Media

Today in Times of Irony: Republic accuses Indian Express of acting as 'judge, jury, executioner'

Arnab Goswami is a man who holds court every night, whether it was during his early days on Times Now or his current platform on Republic. Way back in 2018, he accused Sudha Bharadwaj of being an "urban naxal" and part of a "gang" that works in conflation with Pakistan's ISI – with no proof, no corroboration, and zero evidence.

In 2016, he thundered that Umar Khalid was "more dangerous to this country than Maoist terrorists" based on...nothing, really, during the sedition row in JNU. He also allowed panelists to call JNU students "closet terrorists".

In 2015, he ran a campaign on Aarushi Talwar's murder on Times Now that effectively called her parents murderers. When the court acquitted the Talwars two years later, Goswami held a 45-minute debate with constant insinuations and zero care for balance or journalistic enquiry.

Last year, his channel lied about the identity of the Jamia shooter. And during the citizenship law protests, Goswami described Shaheen Bagh as a "useful epicentre of an anti-Hindu, anti-India, money-guzzling, opportunistic and entirely political movement".
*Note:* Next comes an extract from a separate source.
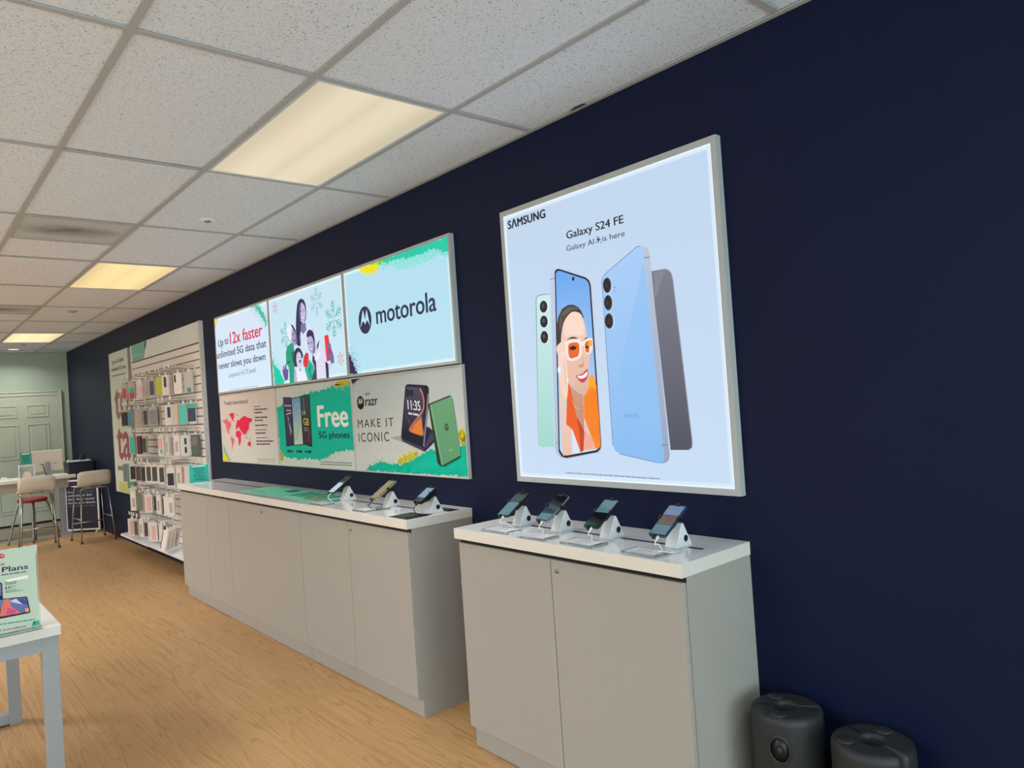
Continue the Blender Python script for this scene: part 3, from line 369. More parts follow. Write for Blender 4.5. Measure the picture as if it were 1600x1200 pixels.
"flip":[["y",1,[236,226,60],[[3.701,1.19],[3.639,1.22],[3.554,1.245],[3.45,1.249],[3.508,1.215],[3.603,1.179],[3.667,1.169]],90,0.04],["y",2,[0,194,166],[[4.077,1.132],[4.014,1.159],[3.894,1.186],[3.784,1.176],[3.645,1.174],[3.55,1.2],[3.436,1.241],[3.319,1.269],[3.274,1.259],[3.08,1.272],[3.042,1.313],[3.013,1.303],[3.01,1.135],[3.316,1.131],[4.054,1.124]],160,0.03],["y",3,[246,226,30],[[3.071,1.352],[3.033,1.372],[3.013,1.368],[3.014,1.309],[3.06,1.314]],60,0.02],["y",1,[60,52,70],[[4.201,1.71],[4.088,1.71],[4.153,1.688],[4.18,1.678]],14,0.02],["p",3,[176,170,158],[[3.754,1.333],[3.637,1.341],[3.629,1.31],[3.67,1.316]],1,None],["p",3,[74,68,106],[[3.38,1.397],[3.347,1.391],[3.314,1.375],[3.303,1.312],[3.41,1.255],[3.416,1.333]],0,None],["p",4,[44,42,66],[[3.369,1.386],[3.35,1.389],[3.321,1.37],[3.405,1.29]],0,None],["p",4,[36,34,56],[[3.301,1.327],[3.301,1.311],[3.408,1.253],[3.408,1.268]],0,None],["p",5,[32,30,50],[[3.628,1.389],[3.406,1.337],[3.404,1.255],[3.627,1.31],[3.641,1.337]],0,None],["p",6,[70,66,98],[[3.627,1.327],[3.413,1.275],[3.406,1.255],[3.627,1.31]],0,None],["p",6,[40,38,58],[[3.562,1.625],[3.552,1.637],[3.532,1.641],[3.353,1.625],[3.333,1.619],[3.324,1.603],[3.338,1.514],[3.409,1.278],[3.413,1.341],[3.628,1.384]],0,None],["p",7,[84,80,112],[[3.552,1.62],[3.535,1.626],[3.378,1.612],[3.364,1.599],[3.366,1.515],[3.412,1.346],[3.613,1.387]],0,[34,32,48]],["p",8,[46,42,60],[[3.407,1.61],[3.378,1.612],[3.364,1.599],[3.366,1.515],[3.396,1.44],[3.378,1.526],[3.381,1.563]],0,None],["p",8,[150,104,112],[[3.547,1.371],[3.525,1.404],[3.476,1.439],[3.418,1.462],[3.408,1.397],[3.412,1.346]],1,[232,128,64]],["p",9,[236,136,70],[[3.525,1.366],[3.485,1.409],[3.418,1.441],[3.412,1.346]],0,[240,142,60]],["l",9,[208,142,122],[[3.41,1.61],[3.387,1.58],[3.378,1.542],[3.384,1.504],[3.409,1.473],[3.451,1.449]],0.012,0],["l",9,[146,146,164],[[3.331,1.577],[3.361,1.461],[3.41,1.284]],0.012,0],["l",9,[110,108,136],[[3.57,1.455],[3.534,1.421],[3.547,1.371]],0.004,0],["e",9,[22,20,32],[3.54,1.592],0.018,0.021],["e",10,[66,62,84],[3.54,1.592],0.01,0.012],["e",9,[22,20,32],[3.499,1.588],0.018,0.02],["e",10,[66,62,84],[3.499,1.588],0.01,0.012],["t",9,[246,246,250],
"11:35",[3.545,1.497],[3.419,1.485],0.053,1.4,1.0],["l",9,[220,220,230],[[3.545,1.474],[3.441,1.462]],0.012,1],["p",10,[34,58,46],[[3.337,1.516],[3.318,1.518],[3.251,1.187],[3.227,1.182],[3.249,1.177],[3.268,1.183],[3.285,1.196]],0,None],["p",11,[114,170,130],[[3.322,1.517],[3.125,1.557],[3.108,1.535],[3.068,1.26],[3.072,1.231],[3.227,1.182],[3.25,1.187]],0,[98,162,120]],["p",12,[132,190,140],[[3.322,1.517],[3.307,1.52],[3.233,1.187],[3.242,1.184]],0,None],["l",12,[40,80,56],[[3.33,1.517],[3.125,1.556]],0.008,0],["l",12,[40,80,56],[[3.07,1.235],[3.229,1.181]],0.01,0],["e",12,[58,92,70],[3.177,1.39],0.019,0.02],["t",13,[110,165,118],
"M",[3.187,1.38],[3.167,1.384],0.019,0.6,1.0],["l",12,[130,184,136],[[3.171,1.266],[3.136,1.269]],0.012,1],["e",4,[16,16,20],[4.094,1.554],0.045,0.043],["p",5,[196,192,180],[[4.129,1.537],[4.11,1.579],[4.103,1.588],[4.097,1.573],[4.095,1.554],[4.086,1.574],[4.078,1.588],[4.073,1.575],[4.061,1.543],[4.072,1.553],[4.082,1.558],[4.096,1.542],[4.105,1.553],[4.115,1.551]],0,None],["t",4,[24,24,28],
"razr",[4.032,1.533],[3.885,1.534],0.057,1.0,1.0],["t",4,[70,68,66],
"NEW",[4.03,1.598],[3.972,1.599],0.013,0.2,1.0],["t",4,[76,72,74],
"MAKE IT",[4.147,1.396],[3.715,1.401],0.051,0,1.25],["t",4,[76,72,74],
"ICONIC",[4.147,1.307],[3.776,1.312],0.055,0,1.25]],
"banner":[["t",3,[60,88,80],
"Up to 12x faster",[10.515,2.28],[9.897,2.291],0.051,1,1.0],["t",3,[60,88,80],
"unlimited 5G data",[10.555,2.194],[9.814,2.191],0.047,1,1.0],["l",3,[120,140,130],[[10.552,2.133],[9.836,2.126]],0.02,1],["t",2,[160,112,120],
"to",[10.478,1.563],[9.797,1.661],0.46,2.5,1.0],["t",2,[164,96,104],
"ta",[10.461,1.066],[9.839,1.079],0.479,2.5,1.0],["l",2,[150,130,130],[[10.526,0.939],[10.028,0.939]],0.06,0],["y",1,[205,205,120],[[10.499,0.766],[10.038,0.763],[9.942,0.633],[10.528,0.648]],40,0.05]],
"header":[["p",1,[126,186,168],[[9.508,2.431],[8.838,2.427],[8.851,2.39],[9.001,2.192],[9.458,2.197]],0,None],["p",2,[58,84,78],[[8.882,2.426],[8.818,2.425],[8.852,2.363],[8.927,2.337]],0,None],["t",3,[190,214,204],
"accessories",[9.436,2.294],[8.98,2.288],0.026,0.8,1.0]]}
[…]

And yet, on Tuesday, Republic accused the Indian Express of acting “as a judge, jury and executioner” who breached “all journalistic ethics”. Express's crime? Quoting from a police chargesheet with details and statements from both sides of a case except, of course, the case was about Goswami himself.

And so, Republic served Express a legal notice

The report in question, published on January 25, was on how former BARC CEO Partho Dasgupta had submitted a statement to the Mumbai police. The handwritten statement purportedly said that Republic chief Arnab Goswami had paid Goswami to "manipulate ratings in favour of the news channel".

The report was headlined "Arnab Goswami paid me $12,000 and Rs 40 lakh to fix ratings: Partho Dasgupta".

In its legal notice, Republic called the report a part of a "part of a severely prejudicial campaign engineered and implemented by the Indian Express aimed at attempting to irreparably destroy their reputation as well as the reputation of the Republic Media Network". Specifically, the notice also called the headline "squarely deliberate and mischievous".

The notice also claimed that Dasgupta's statement had been obtained by the police "under coercion and duress" and was "inadmissible by law".

The notice ignored the fact that the strapline of the Express report quoted Dasgupta's lawyer as saying the "handwritten statement has no evidentiary value". All the quotes in the Express piece were attributed to the Mumbai police's supplementary chargesheet. Express had also included Republic's statement in the report.

Dasgupta, who is currently in jail, was arrested in December as part of the TRP scam. Earlier this month, the police made public hundreds of pages of purported WhatsApp conversations between Goswami and Dasgupta, showing Goswami and Dasgupta discussing politicians, journalists, news networks, and the TRP system.